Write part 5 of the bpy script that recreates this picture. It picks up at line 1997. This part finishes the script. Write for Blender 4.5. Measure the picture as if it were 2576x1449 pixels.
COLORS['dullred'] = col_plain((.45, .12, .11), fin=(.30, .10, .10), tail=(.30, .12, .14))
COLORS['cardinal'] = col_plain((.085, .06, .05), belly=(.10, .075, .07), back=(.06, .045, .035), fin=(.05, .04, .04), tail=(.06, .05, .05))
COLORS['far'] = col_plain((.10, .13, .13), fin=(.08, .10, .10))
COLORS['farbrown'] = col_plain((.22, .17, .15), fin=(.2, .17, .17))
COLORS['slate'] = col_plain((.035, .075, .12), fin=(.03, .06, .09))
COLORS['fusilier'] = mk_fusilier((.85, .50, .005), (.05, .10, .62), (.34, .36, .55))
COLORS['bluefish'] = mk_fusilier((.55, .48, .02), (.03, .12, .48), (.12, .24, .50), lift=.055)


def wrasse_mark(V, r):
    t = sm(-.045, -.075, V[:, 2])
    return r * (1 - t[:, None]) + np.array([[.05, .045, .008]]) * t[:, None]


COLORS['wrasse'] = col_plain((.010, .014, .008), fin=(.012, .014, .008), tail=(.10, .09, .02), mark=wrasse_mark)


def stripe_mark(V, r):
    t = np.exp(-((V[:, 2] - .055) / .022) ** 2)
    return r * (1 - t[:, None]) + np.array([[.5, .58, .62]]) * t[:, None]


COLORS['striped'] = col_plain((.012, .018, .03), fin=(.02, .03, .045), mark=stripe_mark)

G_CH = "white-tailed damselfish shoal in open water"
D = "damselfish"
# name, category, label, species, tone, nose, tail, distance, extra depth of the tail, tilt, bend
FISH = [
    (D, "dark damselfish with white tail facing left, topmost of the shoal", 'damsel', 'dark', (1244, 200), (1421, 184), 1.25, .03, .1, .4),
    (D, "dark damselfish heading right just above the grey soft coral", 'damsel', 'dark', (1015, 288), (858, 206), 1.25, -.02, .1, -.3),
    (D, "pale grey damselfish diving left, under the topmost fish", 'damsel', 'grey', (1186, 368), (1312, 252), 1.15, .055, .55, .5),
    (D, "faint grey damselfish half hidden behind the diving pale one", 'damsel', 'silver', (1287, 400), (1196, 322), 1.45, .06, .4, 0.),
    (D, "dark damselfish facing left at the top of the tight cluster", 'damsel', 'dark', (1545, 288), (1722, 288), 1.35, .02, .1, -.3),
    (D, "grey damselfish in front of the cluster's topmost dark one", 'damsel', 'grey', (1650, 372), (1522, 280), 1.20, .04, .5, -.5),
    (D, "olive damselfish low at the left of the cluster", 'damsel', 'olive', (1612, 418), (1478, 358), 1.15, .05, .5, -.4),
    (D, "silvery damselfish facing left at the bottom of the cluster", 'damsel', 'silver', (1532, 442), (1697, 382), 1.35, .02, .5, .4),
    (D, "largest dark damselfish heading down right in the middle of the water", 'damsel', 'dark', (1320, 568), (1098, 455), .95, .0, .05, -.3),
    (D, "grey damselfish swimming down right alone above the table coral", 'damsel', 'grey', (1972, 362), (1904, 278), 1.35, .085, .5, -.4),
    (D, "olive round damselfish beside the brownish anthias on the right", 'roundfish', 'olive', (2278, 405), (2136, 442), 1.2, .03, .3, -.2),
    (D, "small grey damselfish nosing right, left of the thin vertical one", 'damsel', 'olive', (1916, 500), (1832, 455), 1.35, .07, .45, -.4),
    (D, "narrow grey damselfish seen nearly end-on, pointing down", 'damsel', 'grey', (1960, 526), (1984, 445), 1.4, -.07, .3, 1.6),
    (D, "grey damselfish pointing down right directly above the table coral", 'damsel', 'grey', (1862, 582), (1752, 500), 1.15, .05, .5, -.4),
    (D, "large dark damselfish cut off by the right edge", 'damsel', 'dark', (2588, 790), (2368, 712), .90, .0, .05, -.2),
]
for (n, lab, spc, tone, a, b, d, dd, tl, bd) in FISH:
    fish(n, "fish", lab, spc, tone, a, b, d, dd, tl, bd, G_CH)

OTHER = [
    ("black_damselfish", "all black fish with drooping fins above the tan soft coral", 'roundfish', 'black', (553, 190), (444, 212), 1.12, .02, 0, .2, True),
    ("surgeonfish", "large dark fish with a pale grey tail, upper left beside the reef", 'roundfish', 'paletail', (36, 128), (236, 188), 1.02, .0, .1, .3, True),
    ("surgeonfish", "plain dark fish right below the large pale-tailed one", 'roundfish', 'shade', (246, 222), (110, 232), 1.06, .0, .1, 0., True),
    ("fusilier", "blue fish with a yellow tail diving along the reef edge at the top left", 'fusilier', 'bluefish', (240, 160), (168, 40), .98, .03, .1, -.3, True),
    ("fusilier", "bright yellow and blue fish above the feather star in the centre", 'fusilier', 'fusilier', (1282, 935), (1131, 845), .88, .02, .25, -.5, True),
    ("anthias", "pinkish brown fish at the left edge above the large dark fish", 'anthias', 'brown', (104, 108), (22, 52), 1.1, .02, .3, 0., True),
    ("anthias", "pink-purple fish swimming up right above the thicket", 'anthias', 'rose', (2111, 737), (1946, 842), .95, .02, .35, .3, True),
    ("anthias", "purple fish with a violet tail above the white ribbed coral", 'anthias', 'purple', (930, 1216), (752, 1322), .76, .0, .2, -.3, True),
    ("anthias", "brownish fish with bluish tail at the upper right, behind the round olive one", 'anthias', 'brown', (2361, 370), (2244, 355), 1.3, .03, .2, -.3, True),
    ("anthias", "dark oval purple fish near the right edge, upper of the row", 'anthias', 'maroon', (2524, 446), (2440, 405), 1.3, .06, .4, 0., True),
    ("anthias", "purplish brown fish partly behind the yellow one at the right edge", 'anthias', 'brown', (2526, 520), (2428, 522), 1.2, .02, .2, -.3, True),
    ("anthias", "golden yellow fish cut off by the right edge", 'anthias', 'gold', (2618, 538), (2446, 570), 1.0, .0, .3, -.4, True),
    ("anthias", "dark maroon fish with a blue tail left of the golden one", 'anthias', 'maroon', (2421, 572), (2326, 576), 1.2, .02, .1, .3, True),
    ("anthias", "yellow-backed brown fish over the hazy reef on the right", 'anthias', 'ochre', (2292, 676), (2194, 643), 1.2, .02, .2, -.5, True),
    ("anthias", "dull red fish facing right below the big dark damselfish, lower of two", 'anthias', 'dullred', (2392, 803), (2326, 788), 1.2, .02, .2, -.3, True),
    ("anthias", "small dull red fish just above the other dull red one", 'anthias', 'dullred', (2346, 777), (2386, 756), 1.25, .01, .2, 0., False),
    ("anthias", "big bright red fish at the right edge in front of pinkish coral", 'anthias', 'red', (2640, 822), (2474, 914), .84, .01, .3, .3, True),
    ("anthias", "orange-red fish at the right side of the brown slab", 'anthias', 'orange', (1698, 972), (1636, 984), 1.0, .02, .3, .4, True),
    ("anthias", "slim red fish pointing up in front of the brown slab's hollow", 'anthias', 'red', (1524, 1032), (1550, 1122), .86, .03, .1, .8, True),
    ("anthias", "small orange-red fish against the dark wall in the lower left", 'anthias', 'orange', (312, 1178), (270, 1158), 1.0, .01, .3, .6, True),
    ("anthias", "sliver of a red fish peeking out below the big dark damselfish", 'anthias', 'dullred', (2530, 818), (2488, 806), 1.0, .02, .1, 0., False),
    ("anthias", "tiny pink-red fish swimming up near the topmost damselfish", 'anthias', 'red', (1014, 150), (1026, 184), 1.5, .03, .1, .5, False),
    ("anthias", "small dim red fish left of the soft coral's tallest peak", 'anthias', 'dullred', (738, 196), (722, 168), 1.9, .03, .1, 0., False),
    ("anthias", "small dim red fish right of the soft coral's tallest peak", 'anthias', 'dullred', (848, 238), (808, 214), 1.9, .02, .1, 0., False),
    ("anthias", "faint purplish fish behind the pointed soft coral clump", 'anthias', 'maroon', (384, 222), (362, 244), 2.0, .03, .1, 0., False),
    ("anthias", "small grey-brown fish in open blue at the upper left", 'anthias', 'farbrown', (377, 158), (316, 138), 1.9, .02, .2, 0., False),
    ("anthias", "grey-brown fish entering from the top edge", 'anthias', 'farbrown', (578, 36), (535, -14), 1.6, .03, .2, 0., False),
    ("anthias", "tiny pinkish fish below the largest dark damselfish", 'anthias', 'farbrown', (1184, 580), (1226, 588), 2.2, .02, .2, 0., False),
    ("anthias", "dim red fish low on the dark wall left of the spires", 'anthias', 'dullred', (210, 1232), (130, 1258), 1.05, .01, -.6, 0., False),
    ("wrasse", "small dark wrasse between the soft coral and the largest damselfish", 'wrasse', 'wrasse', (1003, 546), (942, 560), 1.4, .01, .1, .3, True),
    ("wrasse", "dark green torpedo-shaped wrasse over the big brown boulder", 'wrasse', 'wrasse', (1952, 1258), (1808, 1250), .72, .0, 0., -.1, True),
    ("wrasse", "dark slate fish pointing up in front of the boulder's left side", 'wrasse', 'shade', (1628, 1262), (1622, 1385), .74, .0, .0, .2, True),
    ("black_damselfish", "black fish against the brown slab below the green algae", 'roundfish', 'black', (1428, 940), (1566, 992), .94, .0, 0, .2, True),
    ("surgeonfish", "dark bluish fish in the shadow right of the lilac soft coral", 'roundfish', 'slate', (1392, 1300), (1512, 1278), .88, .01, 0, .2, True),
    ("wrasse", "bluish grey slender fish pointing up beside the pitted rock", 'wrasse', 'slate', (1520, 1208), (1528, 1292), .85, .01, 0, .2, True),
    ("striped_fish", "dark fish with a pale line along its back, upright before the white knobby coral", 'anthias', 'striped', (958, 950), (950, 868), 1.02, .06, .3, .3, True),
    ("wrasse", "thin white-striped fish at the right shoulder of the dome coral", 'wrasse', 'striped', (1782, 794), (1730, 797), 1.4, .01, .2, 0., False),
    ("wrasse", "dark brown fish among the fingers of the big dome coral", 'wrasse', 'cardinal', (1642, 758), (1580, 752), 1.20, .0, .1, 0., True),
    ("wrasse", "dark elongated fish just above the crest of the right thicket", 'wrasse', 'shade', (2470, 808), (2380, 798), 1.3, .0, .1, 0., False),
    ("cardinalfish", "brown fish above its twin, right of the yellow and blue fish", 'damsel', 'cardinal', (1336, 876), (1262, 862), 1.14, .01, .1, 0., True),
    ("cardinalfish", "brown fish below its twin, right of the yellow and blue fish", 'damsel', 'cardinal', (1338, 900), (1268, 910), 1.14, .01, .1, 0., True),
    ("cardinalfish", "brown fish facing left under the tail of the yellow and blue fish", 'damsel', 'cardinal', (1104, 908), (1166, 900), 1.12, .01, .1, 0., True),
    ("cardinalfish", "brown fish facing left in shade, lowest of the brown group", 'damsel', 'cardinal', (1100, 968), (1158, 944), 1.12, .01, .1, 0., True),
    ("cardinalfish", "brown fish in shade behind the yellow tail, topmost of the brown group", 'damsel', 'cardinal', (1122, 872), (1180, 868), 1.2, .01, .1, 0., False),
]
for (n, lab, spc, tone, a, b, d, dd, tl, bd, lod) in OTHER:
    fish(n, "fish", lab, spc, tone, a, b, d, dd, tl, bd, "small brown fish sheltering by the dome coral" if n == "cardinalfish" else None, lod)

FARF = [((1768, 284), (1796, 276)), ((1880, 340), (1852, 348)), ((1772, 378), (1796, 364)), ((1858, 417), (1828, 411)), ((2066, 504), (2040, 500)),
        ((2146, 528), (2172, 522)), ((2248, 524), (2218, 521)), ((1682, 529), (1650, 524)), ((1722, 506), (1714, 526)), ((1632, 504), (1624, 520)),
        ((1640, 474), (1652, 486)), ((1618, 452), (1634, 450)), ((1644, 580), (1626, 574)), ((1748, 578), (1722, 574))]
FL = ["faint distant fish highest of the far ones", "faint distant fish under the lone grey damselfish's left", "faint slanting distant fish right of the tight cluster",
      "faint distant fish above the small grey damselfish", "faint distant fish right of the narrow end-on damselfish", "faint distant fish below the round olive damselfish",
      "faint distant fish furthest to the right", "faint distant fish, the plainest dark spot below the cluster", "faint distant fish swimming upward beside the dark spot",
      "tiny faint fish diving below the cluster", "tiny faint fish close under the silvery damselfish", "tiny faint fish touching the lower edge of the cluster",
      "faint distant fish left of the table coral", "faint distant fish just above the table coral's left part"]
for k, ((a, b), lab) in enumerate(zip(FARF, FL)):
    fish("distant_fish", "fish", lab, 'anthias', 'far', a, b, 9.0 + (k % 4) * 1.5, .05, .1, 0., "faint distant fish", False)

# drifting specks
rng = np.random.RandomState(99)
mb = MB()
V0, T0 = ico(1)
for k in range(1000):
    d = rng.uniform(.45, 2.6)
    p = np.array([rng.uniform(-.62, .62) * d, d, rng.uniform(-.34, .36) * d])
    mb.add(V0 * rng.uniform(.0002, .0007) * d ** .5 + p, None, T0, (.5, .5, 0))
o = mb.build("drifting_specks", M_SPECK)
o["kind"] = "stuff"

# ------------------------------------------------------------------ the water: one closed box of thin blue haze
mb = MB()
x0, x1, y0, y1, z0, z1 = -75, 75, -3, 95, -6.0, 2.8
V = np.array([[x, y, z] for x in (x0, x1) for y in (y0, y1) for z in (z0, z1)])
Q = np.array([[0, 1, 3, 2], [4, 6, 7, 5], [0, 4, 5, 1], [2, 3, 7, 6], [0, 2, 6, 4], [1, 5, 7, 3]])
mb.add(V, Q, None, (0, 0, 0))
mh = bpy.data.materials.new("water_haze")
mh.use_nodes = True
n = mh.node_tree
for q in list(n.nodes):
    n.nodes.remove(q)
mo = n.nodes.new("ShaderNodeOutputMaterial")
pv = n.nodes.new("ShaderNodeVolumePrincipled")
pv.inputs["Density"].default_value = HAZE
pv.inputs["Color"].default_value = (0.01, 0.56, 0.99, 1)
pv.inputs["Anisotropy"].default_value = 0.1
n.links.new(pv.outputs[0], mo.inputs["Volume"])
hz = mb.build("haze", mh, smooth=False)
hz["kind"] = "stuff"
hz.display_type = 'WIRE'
== == ==
Required task:
Reproduce, please, the lines of the material from its first line down to the line containing "fin=(.02, .03, .045), mark=stripe_mark)", keeping both ends and nothing beyond them.

Answer to the exercise:
Write part 5 of the bpy script that recreates this picture. It picks up at line 1997. This part finishes the script. Write for Blender 4.5. Measure the picture as if it were 2576x1449 pixels.
COLORS['dullred'] = col_plain((.45, .12, .11), fin=(.30, .10, .10), tail=(.30, .12, .14))
COLORS['cardinal'] = col_plain((.085, .06, .05), belly=(.10, .075, .07), back=(.06, .045, .035), fin=(.05, .04, .04), tail=(.06, .05, .05))
COLORS['far'] = col_plain((.10, .13, .13), fin=(.08, .10, .10))
COLORS['farbrown'] = col_plain((.22, .17, .15), fin=(.2, .17, .17))
COLORS['slate'] = col_plain((.035, .075, .12), fin=(.03, .06, .09))
COLORS['fusilier'] = mk_fusilier((.85, .50, .005), (.05, .10, .62), (.34, .36, .55))
COLORS['bluefish'] = mk_fusilier((.55, .48, .02), (.03, .12, .48), (.12, .24, .50), lift=.055)


def wrasse_mark(V, r):
    t = sm(-.045, -.075, V[:, 2])
    return r * (1 - t[:, None]) + np.array([[.05, .045, .008]]) * t[:, None]


COLORS['wrasse'] = col_plain((.010, .014, .008), fin=(.012, .014, .008), tail=(.10, .09, .02), mark=wrasse_mark)


def stripe_mark(V, r):
    t = np.exp(-((V[:, 2] - .055) / .022) ** 2)
    return r * (1 - t[:, None]) + np.array([[.5, .58, .62]]) * t[:, None]


COLORS['striped'] = col_plain((.012, .018, .03), fin=(.02, .03, .045), mark=stripe_mark)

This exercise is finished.